Tencent needs to keep users on the WeChat platform so that it can cross-sell other services to its one billion daily active users. The growing question is whether WeChat has become too big for its own good, opening opportunities for more nimble providers to steal market share in their niches.

To be sure, WeChat is a formidable competitor. A trio of messaging challengers tried to upstage the incumbent last year and died a quick death as users found little incentive to leave WeChat’s ecosystem of more than two million mini-programs or apps-within-app for an unproven alternative.

WeChat also starves its competitors of traffic by blocking links that would direct users to these fledgling service providers, a practice that had competitors including ByteDance accuse the internet giant of monopolistic bullying, which Tencent has dismissed.

WeChat’s creator, Allen Zhang Xiaolong, described WeChat’s news feed-style function -Moments- as “an open square.” “When you post anything it is like talking aloud on the square,” Zhang said at the annual WeChat conference for developers and partners in Guangzhou in January. “You’ll have great pressure when you find many people on the square can hear you … and the pressure grows with the number of friends you have on WeChat.”

Qu Yao, 22, is finding it hard to juggle between her overlapping social and professional networks now that she has graduated and began working.

“When I want to share my personal thoughts and sometimes complain there, I have to block my family members, if not, they would nag about me,” said Qu, who lives in Beijing and works in an educational institution. But if she wants to grumble about work, she has to block her colleagues and managers on WeChat, or risk torpedoing her career with an ill-considered post. “It is very annoying to have to group people and think about who can see my posts … Over time, I just quit sharing.”

Qu stopped sharing completely on WeChat after posting that she had ended her relationship after a quarrel with her boyfriend. While the two eventually made up, she was exhausted by having to explain to the army of parents, relatives and friends who swarmed her after the first post.

For Wang Jingyi, 14, a middle school student, posting to WeChat has invited unwelcome scrutiny from her parents.

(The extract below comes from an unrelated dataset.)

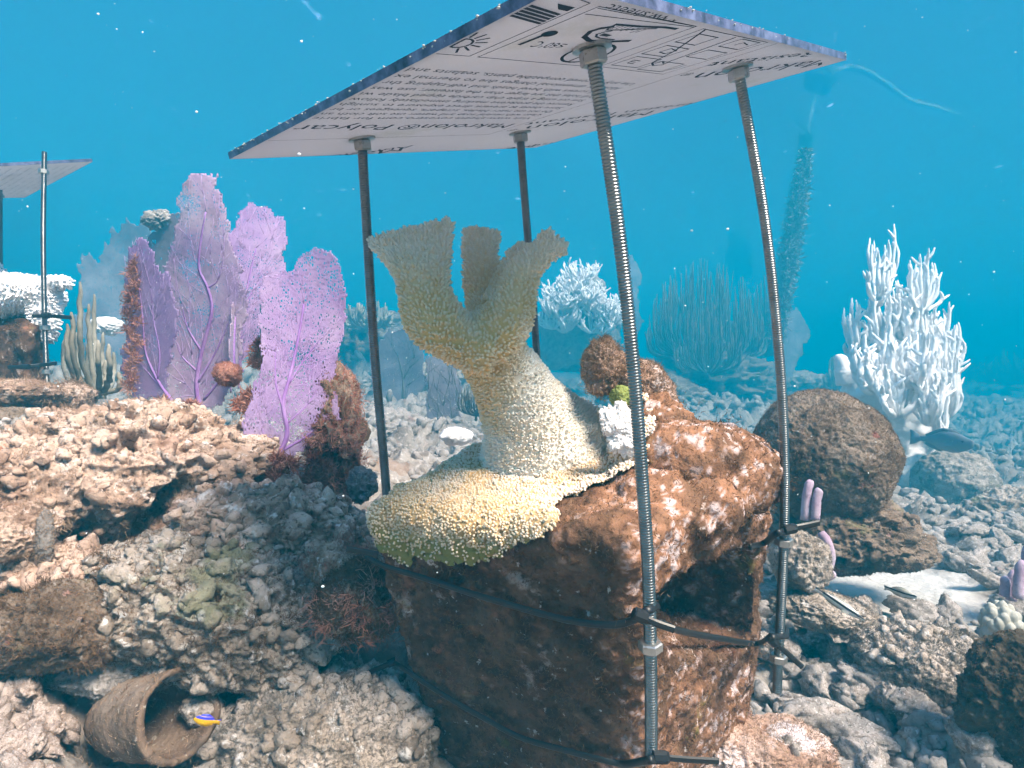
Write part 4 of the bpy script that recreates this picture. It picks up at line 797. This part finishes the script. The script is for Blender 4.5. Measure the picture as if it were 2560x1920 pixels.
# ------------------------------------------------------------------ gorgonian bushes
def sea_rod(label, base, d, tips, mt, r, name='sea_rod', each=True, seed=0, sway=.1, cat='gorgonian', group=None):
    """upright rods from one foot; tips: (px, py, bend px)"""
    r = r * float(DD(d)) / d
    root = thing(name, label, cat, group); rg = np.random.default_rng(seed); allm = MB()
    for i, (tx, ty, bd) in enumerate(tips):
        dz = rg.normal(0, .05) * d * .6; b = np.array([base[0] + (tx - base[0]) * .12, base[1]]); t_ = np.array([tx, ty])
        p = [P(b[0], b[1], d), P(b[0] + (tx - b[0]) * .5 + bd, b[1] + (ty - b[1]) * .22, d + dz * .5), P(b[0] + (tx - b[0]) * .85 + bd * .5, b[1] + (ty - b[1]) * .55, d + dz), P(tx, ty, d + dz)]
        c = smooth_path(p, 16); c[1:-1] += rg.normal(0, r * .25, (14, 3)); m = MB() if each else allm
        m.tube(c, np.concatenate([np.linspace(r * 1.25, r, 13), [r * .95, r * .8, r * .4]]), 8 if each else 5, jit=.10 if each else 0)
        if not each:
            for _ in range(3):
                j = int(rg.integers(4, 11)); e_ = c[j] + (c[min(j + 5, 15)] - c[j]) * rg.uniform(.7, 1.2) + rg.normal(0, .035, 3) * d * .3; m.tube(smooth_path([c[j], (c[j] + e_) / 2 + rg.normal(0, r, 3), e_], 5), [r * .8, r * .75, r * .7, r * .6, r * .35], 4)
        if each: obj('branch', m.mesh('branch', M[mt]), root)
    if not each: obj('branches', allm.mesh('branches', M[mt]), root)
    m = MB(); m.tube([P(base[0], base[1] + 12, d), P(base[0], base[1], d), P(base[0], base[1] - 14, d)], [r * 3, r * 2.4, r * 1.2], 10); obj('holdfast', m.mesh('holdfast', M[mt]), root)
    return root
sea_rod('grey finger-branched sea rod left of the purple fans', (248,985), 1.35, [(200,705,-10),(168,810,-16),(178,780,-12),(222,760,0),(236,735,-2),(218,860,-6),(192,830,-14),(245,850,2),(258,830,2),(272,860,10),(284,880,12),(296,930,18),(160,850,-22),(262,900,6),(232,800,-3)], 'rod', .0052, seed=4)
def bush(label, cx, by, d, w_, top, n, r, seed, mt='rodfar', name='sea_plume', cat='gorgonian'):
    rg = np.random.default_rng(seed); tips = []
    for i in range(n):
        u = rg.uniform(-1, 1); h = math.sqrt(max(0, 1 - (u*.92)**2)) * rg.uniform(.45, 1.05); tips.append((cx + u * w_, by - (by - top) * max(.2, h), u * w_ * .28))
    return sea_rod(label, (cx, by), d, tips, mt, r, name, False, seed, cat=cat)
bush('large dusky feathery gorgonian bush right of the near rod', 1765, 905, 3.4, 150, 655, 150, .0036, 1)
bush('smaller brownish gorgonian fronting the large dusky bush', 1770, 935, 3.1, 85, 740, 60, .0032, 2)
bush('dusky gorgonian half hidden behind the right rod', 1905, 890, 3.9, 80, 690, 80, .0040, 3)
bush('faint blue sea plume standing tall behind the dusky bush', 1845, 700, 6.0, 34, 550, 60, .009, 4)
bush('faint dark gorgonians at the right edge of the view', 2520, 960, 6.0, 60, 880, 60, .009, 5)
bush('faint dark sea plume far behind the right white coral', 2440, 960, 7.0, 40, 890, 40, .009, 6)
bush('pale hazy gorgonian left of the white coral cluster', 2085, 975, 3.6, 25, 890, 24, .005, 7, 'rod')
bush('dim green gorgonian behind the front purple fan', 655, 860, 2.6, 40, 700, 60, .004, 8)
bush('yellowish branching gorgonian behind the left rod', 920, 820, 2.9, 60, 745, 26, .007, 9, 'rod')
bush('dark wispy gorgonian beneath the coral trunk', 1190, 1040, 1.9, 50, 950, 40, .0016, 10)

# ------------------------------------------------------------------ bleached corals
def finger_cluster(root, base, d, tips, r, seed, nm='branch', mt='white'):
    rg = np.random.default_rng(seed); m = MB(); r = r * float(DD(d)) / d
    for tx, ty in tips:
        dz = rg.normal(0, .02) * d; k = rg.uniform(.25, .5)
        c = smooth_path([P(base[0] + (tx-base[0])*.15, base[1], d), P(base[0] + (tx - base[0]) * .75, base[1] + (ty - base[1]) * k, d + dz), P(tx + rg.normal(0, 4), ty + (base[1] - ty) * .25, d + dz), P(tx, ty, d + dz * 1.2)], 12)
        c[2:-1] += rg.normal(0, r * .12, (9, 3)); m.tube(c, np.concatenate([np.linspace(r * 1.25, r * .8, 9), [r * .62, r * .48, r * .22]]), 8, jit=.26)
        for _ in range(2):                       # side stubs
            j = rg.integers(4, 9); s_ = c[j]; e_ = s_ + np.array([rg.normal(0, 1.2), rg.normal(0, .6), rg.uniform(1.2, 3)]) * r * 2.0; m.tube(smooth_path([s_, (s_ + e_) / 2 + rg.normal(0, r * .3, 3), e_], 5), [r * .85, r * .8, r * .7, r * .55, r * .3], 6, jit=.15)
    obj(nm, m.mesh(nm, M[mt]), root)
bc = thing('bleached_coral', 'tall white bleached coral with upright fingers beyond the round boulder', 'coral')
dB = 1.95
lump = [limb2([(2240,1330,dB,44,34),(2245,1270,dB,40,30),(2256,1200,dB,44,32),(2240,1130,dB,60,40),(2225,1075,dB,80,50)]), limb2([(2120,985,dB,30,30),(2170,990,dB,62,50),(2240,1015,dB,80,60),(2310,1010,dB,50,40)], side=(0,0,1)),
    limb2([(2240,1080,dB,90,60),(2250,1000,dB,110,70),(2250,930,dB,85,60),(2255,880,dB,40,30)]), limb2([(2115,960,dB,20,18),(2108,920,dB,16,14),(2100,890,dB,11,10)]), limb2([(2260,1210,dB-.04,60,40),(2300,1180,dB-.04,40,24),(2330,1120,dB,24,16)]), limb2([(2258,1130,dB,60,40),(2245,1210,dB,40,26),(2240,1290,dB,32,24),(2250,1320,dB,40,30)])]
v, f = remesh(lump, .014, 2); n = vnormals(v, f); v = v + n * (.022 * fbm(v * 9, 9, 3, ridge=True) + .008 * fbm(v * 32, 4, 3))[:, None]
obj('trunk', mesh_from('trunk', v, f, [M['white']]), bc)
rg = np.random.default_rng(5)
def tops(x0, x1, y0, y1, n): return [(x0 + (x1 - x0) * (i + rg.uniform(.1, .9)) / n, rg.uniform(y0, y1)) for i in range(n)]
CL = [((2195,760), [(2175,595),(2180,610),(2196,625),(2212,612),(2222,600),(2235,560),(2240,605),(2205,680),(2225,660)], .0085), ((2300,780), [(2275,650),(2290,660),(2300,635),(2312,640),(2322,620),(2330,655),(2355,680),(2285,690),(2315,690)], .0085),
    ((2150,900), [(2110,770),(2130,745),(2140,750),(2145,800),(2120,830),(2160,800)], .010), ((2200,880), tops(2165, 2235, 720, 790, 12), .0095), ((2270,870), tops(2225, 2300, 700, 770, 14), .0095), ((2330,890), tops(2290, 2375, 745, 810, 14), .009), ((2360,960), tops(2340, 2405, 800, 870, 11), .009),
    ((2370,1040), tops(2350, 2405, 860, 930, 10), .008), ((2350,1110), tops(2330, 2375, 940, 1010, 8), .0075), ((2215,990), tops(2160, 2250, 800, 900, 12), .011), ((2290,980), tops(2250, 2345, 820, 890, 14), .010), ((2240,1040), tops(2180, 2300, 900, 960, 10), .011), ((2320,1060), tops(2290, 2370, 900, 980, 12), .009), ((2180,980), tops(2130, 2190, 860, 920, 6), .012)]
CL = [(b_, tp + [(x + rg.uniform(-16, 16), y + rg.uniform(5, 70)) for x, y in tp], r * .76) for b_, tp, r in CL]
for i, (b_, tp, r) in enumerate(CL): finger_cluster(bc, b_, dB + (.05 if i < 8 else -.08) + rg.normal(0, .02), tp, r, 30 + i)
fc = thing('bleached_coral', 'hazy white bleached coral clump between the coral branches and near rod', 'coral'); dF = 3.3
v, f = remesh([limb2([(1450,900,dF,90,50),(1440,820,dF,85,50),(1450,740,dF,70,40),(1450,690,dF,35,25)])], .035, 2); n = vnormals(v, f); v = v + n * (.10 * fbm(v * 3.5, 9, 3, ridge=True))[:, None]; obj('trunk', mesh_from('trunk', v, f, [M['rubble']]), fc)
for i in range(40):
    a = rg.uniform(-.3, math.pi + .3); cx_, cy__ = 1452 + 84 * math.cos(a) * rg.uniform(.3, 1), 800 - 125 * math.sin(a) * rg.uniform(.3, 1)
    finger_cluster(fc, (cx_, cy__ + 20), dF - .16, [(cx_ + rg.uniform(-38, 38), cy__ - rg.uniform(4, 34)) for _ in range(12)], .0058, 70 + i)
rock('white_lump', 'small white bleached coral cap behind the grey sea rod', 'coral', 268, 815, 1.6, 34, 22, 75, mt='white', sub=5, turf=0)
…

She had posted that she loves Hu Yitian, a popular Chinese actor.

“It annoyed me when my father commented on the post and said that I should study hard and not chase film stars,” said the teenager, who lives in Zhuji in Zhejiang province. “Our classmates have a WeChat group, but we did not talk for over a month.”

Ironically for a social media platform that aims to connect, many older adults are finding isolation from their children instead.

“From WeChat, I can know almost everything, except about my daughter,” said Wang, the 45-year-old stay-at-home mom. “I hope she can share her college life with me.”